LAWS(PVC)-1930-12-120

(INUGANTI) VENKATA MADHAVA RAO Vs. GARAPATI NARAYANAMURTY

Decided On December 17, 1930
VENKATA MADHAVA RAO Appellant
V/S
GARAPATI NARAYANAMURTY Respondents

JUDGEMENT

(1.) One Sobhanadri Rao obtained a mortgage decree for sale against Ramayya (respondent 3 here), brought the mortgaged property to sale and became auction- purchaser. After the auction but before confirmation of the sale respondents 1 and 2 here brought a suit for money, O.S. 89 of 1928, against Ramayya in the District Munsif's Court and obtained an attachment before judgment of the same property in this suit on 5 February 1928. On 6 February 1928 Ramayya sold the property to Madhava Rao (appellant here) and on 13 February 1928, having paid into Court what v as necessary under Order 21, Rule 89, Civil P. C, got the auction sale to Sobhanadri Rao cancelled. Madhava Rao then applied to the District Munsif for the raising of the attachment obtained by respondents 1 and 2, who by that time had got a decree in their suit but bad not applied for execution. The District Munsif held that their attachment was invalid and formally raised it. They then appealed to the Subordinate Judge, who remanded the petition to the District Munsif. Madhava Rao now appeals against that order of remand.

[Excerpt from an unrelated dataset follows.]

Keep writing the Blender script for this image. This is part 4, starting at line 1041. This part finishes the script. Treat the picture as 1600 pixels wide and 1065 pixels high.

(2.) It is contended for Madhava Rao that no appeal lay to the Subordinate Judge against the District Munsif's order. Assuming, without deciding, that to be so, this appears to us to be a matter in which we ought to interfere in revision by petting the District Munsif's order aside on the principle of Sree Krishna. Doss v. Chandook Chand [1909] 82 Mad. 334 in order to prevent multiplicity of proceedings. If after the auction sale to Sobhanadri Rao and before its cancellation Ramayya had any saleable interest in the property, then the attachment obtainedby respondents 1 and 2, if properly made, was valid, and Ramayya's subsequent sale to Madhava Rao could have no effect against it. It is contended for Madhava Rao that Ramayya had no interest in the property at the date of his sale or at the date of the attachment, but that by virtue of Section 43, T. P. Act, after cancellation of the auction sale, Ramayya's title having revived, Madhava Rao gets the full benefit of that. But the contention that Ramayya had no interest whatever in the property after the auction sale until its cancellation appears to us unsound. Oldfield, J., in Narasingerji Gyanagerji V/s. P. Parthasaradhi, A. I.R. 1921 Mad. 498 and Sundaram V/s. Mavsa Mavuthar A.I.R. 1921 Mad. 157 went so far as to regard the judgment-debtor as preserving his full ownership in such circumstances until the confirmation of the auction sale. In the latter case Kumaraswami Sastri, J., appears to have regarded the judgment debtor as retaining an interest which could be conveyed. However Rules 86 and 87, Order 21, Civil P.C., appear to indicate the meaning of the Code in this matter. If the auction-purchaser makes default in paying full purchase money, the property has to be sold again at his risk without re-attachments In those circumstances it is the judgment-debtor's interest which is sold, and that must be subsisting after the auction, and still subject to the attachment in cases in which attachment before sale is necessary, though under Section 65 Civil P.C., if the auction sale is confirmed, the auction-purchaser's title relates retrospectively to the date of the auction. In Venkataswami Naidu v. Guruswami Ayyar [1920] 55 I.C. 626, it was remarked that after the auction sale the judgment-debtor retained no interest which could he attached or sold, but we have ascertained from the records of that case that the sale had been confirmed.

(3.) As in this case it is clear in our opinion that Madhava Rao's purchase from Ramayya on 6 February 1928 gives him no ground for objecting to the attachment obtained by respondents 1 and 2 on 5 February 1928, if the attachment was properly effected, we set the District Munsif's order in C. M. P. 961 of 1928 on his file aside and direct him to hear the petition on the remaining questions raised in accordance with the order of the learned Subordinate Judge. We may remark that we are now adopting a course similar to that taken by Sadasiva Ayyar, J., in Chengalroya Chetti V/s. Raghava Ramanuja Doss [1919] 52 I.C. 569.